«Бумажный пейзаж» – это такая ретардация. Это замечательный роман про Велосипедова, там героиня совершенно замечательная девчонка, как всегда у Аксенова, кстати. Может быть, эта девчонка самая очаровательная у Аксенова. Но сам Велосипедов не очень интересный (в отличие, скажем, от Малахитова). Ну и вообще, такая вещь… Видите, у писателя перед великим текстом, каким был «Остров Крым» и каким стал «Ожог», всегда бывает разбег, бывает такая «проба пера».
Собственно, и Гоголю перед «Мертвыми душами» нужна была «Коляска». В «Коляске» нет ничего особенного, nothing special. Но прежде чем писать «Мертвые души» с картинами русского поместного быта, ему нужно было на чем-то перо отточить. И вот он на этом его отточил. Петербургский период кончился, начался период русского уездного города. Гоголь же придумывал реальность в таком порядке: сначала она придумал Украину, потом придумал русский столичный город (Петербург), а потом русский уездный город. Начал он с «Ревизора», но по-настоящему развернул это дело, конечно, в «Мертвых душах». Для этого нужны такие пробы пера. Вот мне кажется, что «Бумажный пейзаж» – это такой разбег перед великим текстом. Хотя у Аксенова… Он вообще, как писал Бунин об Алексее Н. Толстом, «писал с силой кита, выпускающего фонтан». Он действительно фонтанировал текстами. У него есть вещи второго ряда, рассчитанные на публикацию, типа «Золотая наша железка», которую все равно не вышло напечатать. Последние авангардные вещи, которые получилось опубликовать, – это «Поиски жанра» и «Затоваренная бочкотара». Все остальное, естественно, с соцреализмом решительно расходилось.

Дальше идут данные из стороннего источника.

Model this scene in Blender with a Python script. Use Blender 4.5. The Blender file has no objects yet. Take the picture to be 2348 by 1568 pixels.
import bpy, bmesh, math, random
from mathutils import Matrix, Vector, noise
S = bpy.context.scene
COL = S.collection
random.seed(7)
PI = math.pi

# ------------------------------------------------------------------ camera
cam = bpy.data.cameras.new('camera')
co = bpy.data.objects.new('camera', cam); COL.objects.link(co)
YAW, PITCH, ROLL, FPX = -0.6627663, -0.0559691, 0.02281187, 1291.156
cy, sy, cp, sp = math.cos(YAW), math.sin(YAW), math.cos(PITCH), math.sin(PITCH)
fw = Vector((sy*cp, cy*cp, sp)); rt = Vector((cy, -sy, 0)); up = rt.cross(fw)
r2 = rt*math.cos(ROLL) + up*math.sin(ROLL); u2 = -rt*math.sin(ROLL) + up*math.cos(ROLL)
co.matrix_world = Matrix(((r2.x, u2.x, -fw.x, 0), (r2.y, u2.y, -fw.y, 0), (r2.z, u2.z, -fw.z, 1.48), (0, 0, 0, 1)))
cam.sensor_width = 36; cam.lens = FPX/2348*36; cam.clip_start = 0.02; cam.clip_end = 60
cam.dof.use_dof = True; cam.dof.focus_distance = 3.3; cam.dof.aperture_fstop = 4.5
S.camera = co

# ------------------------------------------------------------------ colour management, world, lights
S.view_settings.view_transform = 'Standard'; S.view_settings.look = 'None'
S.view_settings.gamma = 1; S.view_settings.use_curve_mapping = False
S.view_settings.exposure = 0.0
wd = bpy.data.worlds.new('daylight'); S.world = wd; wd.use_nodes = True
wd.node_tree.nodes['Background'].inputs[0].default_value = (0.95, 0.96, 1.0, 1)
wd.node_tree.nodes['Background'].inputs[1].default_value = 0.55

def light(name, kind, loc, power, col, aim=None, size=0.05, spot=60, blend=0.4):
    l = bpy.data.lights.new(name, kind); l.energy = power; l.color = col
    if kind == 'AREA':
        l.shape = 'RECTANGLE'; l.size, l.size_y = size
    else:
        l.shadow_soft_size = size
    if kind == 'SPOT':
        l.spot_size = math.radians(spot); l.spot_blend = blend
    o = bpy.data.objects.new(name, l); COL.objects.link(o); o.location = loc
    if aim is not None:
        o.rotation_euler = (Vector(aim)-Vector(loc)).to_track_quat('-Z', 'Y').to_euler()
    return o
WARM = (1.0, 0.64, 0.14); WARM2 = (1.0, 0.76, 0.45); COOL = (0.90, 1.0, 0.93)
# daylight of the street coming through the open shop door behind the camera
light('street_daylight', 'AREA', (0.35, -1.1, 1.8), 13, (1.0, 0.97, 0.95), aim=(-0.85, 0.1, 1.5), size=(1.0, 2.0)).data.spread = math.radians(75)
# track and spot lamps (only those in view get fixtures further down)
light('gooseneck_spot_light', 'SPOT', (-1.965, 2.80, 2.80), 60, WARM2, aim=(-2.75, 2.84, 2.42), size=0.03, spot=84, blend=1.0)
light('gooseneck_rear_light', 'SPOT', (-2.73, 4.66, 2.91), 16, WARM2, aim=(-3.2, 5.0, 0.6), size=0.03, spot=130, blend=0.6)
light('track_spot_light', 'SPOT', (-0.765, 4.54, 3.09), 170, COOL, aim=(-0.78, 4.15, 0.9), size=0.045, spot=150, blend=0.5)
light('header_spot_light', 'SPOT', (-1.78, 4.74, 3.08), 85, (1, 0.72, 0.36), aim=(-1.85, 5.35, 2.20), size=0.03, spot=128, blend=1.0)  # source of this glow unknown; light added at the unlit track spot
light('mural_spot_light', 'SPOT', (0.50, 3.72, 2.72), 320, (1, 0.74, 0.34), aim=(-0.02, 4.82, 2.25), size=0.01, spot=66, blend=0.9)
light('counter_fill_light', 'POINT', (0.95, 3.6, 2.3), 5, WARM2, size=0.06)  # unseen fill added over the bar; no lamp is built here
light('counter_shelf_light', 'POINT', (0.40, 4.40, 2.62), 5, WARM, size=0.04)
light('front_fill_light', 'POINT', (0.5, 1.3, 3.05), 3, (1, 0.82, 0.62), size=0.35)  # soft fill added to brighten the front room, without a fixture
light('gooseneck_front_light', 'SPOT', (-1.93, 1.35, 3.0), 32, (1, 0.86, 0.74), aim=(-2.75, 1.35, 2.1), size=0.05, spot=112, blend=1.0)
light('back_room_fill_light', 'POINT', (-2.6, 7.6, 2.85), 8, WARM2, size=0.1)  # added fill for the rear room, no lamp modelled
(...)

Аксенову действительно, что называется, «не в падлу», «не в лом» написать одну, другую, третью экспериментальную вещь, разбегаясь перед шедевром. Для кого-то «Право на остров», «Золотая наша железка» или «Свияжск» были шедеврами. А для него – это подмалевки. Зато он написал «Остров Крым», который отнюдь не утрачивает актуальности. И, конечно, он написал гениальную книгу «Ожог».
«Остров Крым» по проблематике, мне кажется, сейчас особенно актуален. Это проблема интеллигенции, стоит ли ей сливаться с народом, что ей делать, если народ падает в бездну, надо ли ей кидаться за ним. Это любопытно. Совершенно очевидно сейчас, что миссия интеллигенции – спасать себя, а не совершенно «катехонически» удержать народ. Если народ хочет достичь своего предельного воплощения и войти в историю варварством и кровью, наверное, не надо ему мешать.